Even though MtGox never stated they'd interfere, being hacked is unexpected enough to allow some leeway with follow-up. If the flashcrash happened organically, I doubt MtGox would revert the trades.

2 comments

It's not that they never stated they'd interfere, it's that they explicitly stated they would never interfere by publicly disclaiming any role as a counter-party.

If they were hacked, it's their responsibility to make things right with the party that was hacked, and not interfere with anyone else's accounts/trades. Anything less does severe damage to faith in the exchange, which tends to lead people to only keep money and BTC in the system for as long as they need to to make a trade, and then pull it out. That's not good for the exchange or the economy.

"If they were hacked, it's their responsibility to make things right with the party that was hacked, and not interfere with anyone else's accounts/trades."
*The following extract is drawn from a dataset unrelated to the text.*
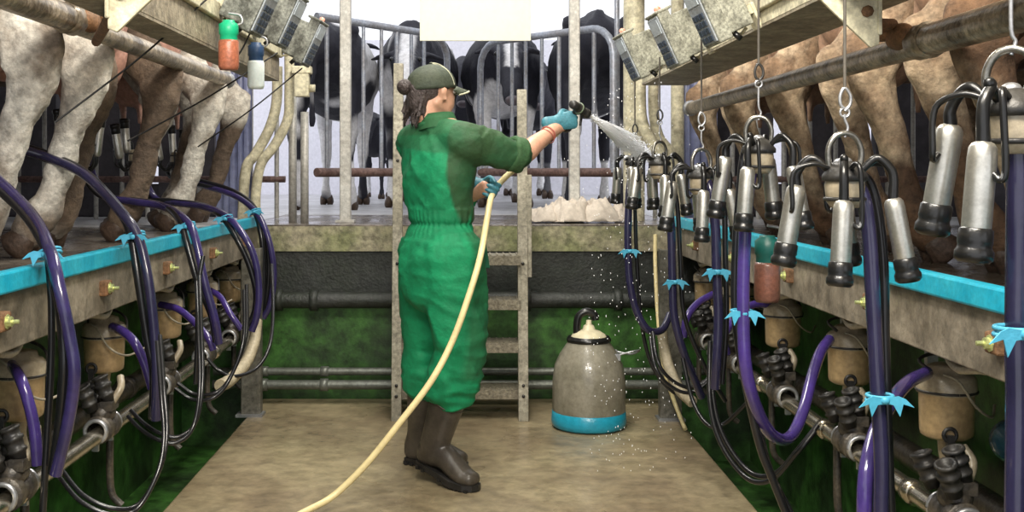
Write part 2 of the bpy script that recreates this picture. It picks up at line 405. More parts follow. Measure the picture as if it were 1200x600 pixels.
for sx, nm, y, X0, zb, yp in ((-1, 'left', 2.35, .70, 1.493, 3.3), (1, 'right', 2.6, .91, 1.488, 2.86)):
    t = thing('hanger_bracket', (sx*1.0, y, 1.5), 'cream tapered steel plate hanging from the beam over the %s rump rail' % nm, 'bracket')
    m = MB(); m.prism([(.06, 1.73), (.06, zb+.008), (.04, zb), (-.055, zb+.09), (-.09, zb+.125), (-.09, 1.73)], (sx*X0, y, 0), (sx, 0, 0), (0, 0, 1), (0, .012, 0))
    m.box((sx*(X0+.06), y+.04, zb+.13), (.010, .09, .2)); m.box((sx*(X0+.09), y+.06, zb+.19), (.07, .05, .05)); m.build('plate', creampaint, t, bevel=.003)
    m = MB(); m.lathe([(0, 0), (.014, 0), (.014, .008), (.009, .012), (0, .013)], (sx*(X0+.03), y, zb+.085), (0, -1, 0), 8, False); m.build('bolt', rustblk, t)
    m = MB(); m.ell((sx*1.12, yp, 1.645 if sx < 0 else 1.545), (.03, .07, .035)); m.ell((sx*1.10, yp+.07, 1.665 if sx < 0 else 1.56), (.03, .05, .02)); m.tube([(sx*(X0+.05), y+.03, zb+.06), (sx*1.10, yp, zb+.09)], .014, 10); m.build('pivot_arm', rustblk, t)

# curved stall pipes and columns at the back corners
def tubething(name, pts, r, mat, label, cat='pipe', n=14, sm=6, group=None):
    o = MB().tube(pts, r, n, sm).build(name, mat); return tag(o, label, cat, group)
y = 5.85
tubething('stall_pipe', [P(339, 60, y), P(339, 110, y), P(337, 140, y), P(322, 170, y), P(306, 192, y), P(300, 225, y), P(300, 262, y)], .026, creampaint, 'bent cream stall pipe nearest the gate on the left', )
tubething('stall_pipe', [P(325, 78, y+.1), P(324, 120, y+.1), P(316, 150, y+.1), P(300, 180, y+.1), P(288, 200, y+.1), P(284, 264, y+.1)], .028, creampaint, 'bent cream stall pipe behind the other one on the left')
tubething('stall_pipe', [P(750, 60, y), P(750, 120, y), P(753, 145, y), P(765, 170, y), P(778, 195, y), P(782, 262, y)], .032, creampaint, 'bent cream stall pipe beside the right end of the gate')
tubething('stall_pipe', [P(766, 85, y+.1), P(766, 130, y+.1), P(772, 160, y+.1), P(790, 190, y+.1), P(796, 262, y+.1)], .028, creampaint, 'bent cream stall pipe under the end of the right beam')
for px, w, yy, top, lab in ((743, .12, 6.2, 90, 'wide pale green column behind the right display boxes'), (794, .075, 6.3, 60, 'pale column standing further right behind the display boxes')):
    o = MB().lathe([(w/2, .92), (w/2, 3.1)], (P(px, 0, yy).x, yy, 0), (0, 0, 1), 20).build('column', creampaint); tag(o, lab, 'column')
# cream switch box
t = thing('valve_box', P(352, 117, 5.8), 'small cream box with a round knob clamped beside the bent stall pipe', 'box')
m = MB(); c = P(354, 99, 5.8); m.box(c, (.075, .06, .13)); m.box(c+V((0, 0, .075)), (.10, .07, .04)); m.build('body', creampaint, t, bevel=.005)
m = MB(); m.lathe([(0, 0), (.02, 0), (.02, .03), (0, .03)], c+V((.038, 0, -.02)), (1, 0, 0), 12); m.build('knob', creampaint, t)
# strip curtains
def curtain(x0, x1, yy, z0, z1, lab):
    t = thing('strip_curtain', ((x0+x1)/2, yy, z0), lab, 'curtain'); k = 5
    for i in range(k):
        a = x0+(x1-x0)*i/k; b = x0+(x1-x0)*(i+1.15)/k; m = MB(); pts = []
        for j in range(7):
            u = j/6; pts.append((a+(b-a)*u, .012*math.sin(u*PI)+(.006 if i % 2 else 0)))
        poly = pts+[(x, yv+.003) for x, yv in reversed(pts)]
        m.prism(poly, (0, yy, z0), (1, 0, 0), (0, 1, 0), (0, 0, z1-z0)); m.build('strip', curtainm, t)
curtain(-1.42, -1.22, 6.3, .93, 2.2, 'blue translucent strip curtain behind the left rump rail end')
curtain(1.17, 1.42, 6.3, .93, 2.0, 'blue translucent strip curtain behind the right rump rail end')
# uprights between the yard and the parlour
for px, w, yy, lab in ((405, .06, 6.08, 'tall pale square post in front of the left gate'), (673, .058, 6.08, 'tall pale square post right of the nozzle')):
    x = P(px, 0, yy).x; t = thing('gate_post', (x, yy, .918), lab, 'post')
    m = MB(); m.box((x, yy, 2.05), (w, w, 2.264)); m.build('upright', postm, t, bevel=.006)
    m = MB(); m.box((x, yy, .925), (w*1.7, w*1.7, .012)); m.build('base_plate', postm, t)
for px, r, yy, top, lab in ((723, .015, 6.35, 3.0, 'thin round steel pole at the right end of the gate'), (343, .022, 6.1, 1.62, 'thin round upright left of the valve box'), (357, .022, 6.05, 1.52, 'thin round upright below the valve box'), (735, .017, 6.45, 2.0, 'slim upright beside the right gate end')):
    x = P(px, 0, yy).x; o = MB().lathe([(0, top), (r, top), (r, .918), (0, .918)], (x, yy, 0), (0, 0, 1), 14).build('upright_pole', postm if px != 723 else gatepaint); tag(o, lab, 'pole')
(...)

Exactly. Trust and consistency are the foundations of a usable exchange. Without those two things, there is no confidence, and the house of cards falls down. Mt. Gox is acting in their own interest. They're changing the rules of the game as they go.

Although I understand your perspective, and I agree that they have to do something to "make things right," I'm still inclined to accept the rollback.

As much as I hate to use analogies, its the best way I can think to explain my reasoning. If someone (a hacker) robs a bank (user on MtGox), and they throw the money on the ground as they fleeing the scene of the crime, only for it to be picked up by bystanders (profiting users), what do you do?

To me, simply returning the money (rollback) seems to be the simplest effective solution. Maybe I'm being too utilitarian, but it seems too complex to add additional funds into the system, especially when we're talking about nearly 10% of the entire value of BTC. Additionally, it establishes a strange and dangerous precedent: hackers can get away with upsetting the market. And who can make sure the hackers & profiteers aren't working together?

I don't think there's really much you can do to repair faith in the exchange in the immediate future. More importantly, people will keep money as BTC the exchange if it is value is stable (or deflating). Even now, I'd be more worried about the market than hackers.

I'd love to see an insurance company spring up. It'd require major capital, but it'd really help strengthen the value of BTC by providing security and resolving nearly all of these issues. (Things I'd do with $1M...)

In your analogy, the bank is actually MtGox, the organization in actual possession of the coins, NOT the user.
True, but I guess they don't have a spare 500000 BTC (or eight million $), so for them criticism and "damage to faith" is preferable to going out of business.
> Even though MtGox never stated they'd interfere, being hacked is unexpected enough to allow some leeway

What of the repeated security warnings and downplaying by MtGox mentioned by the author of this post?

At some point it becomes willful ignorance, which usually leads to bad outcomes.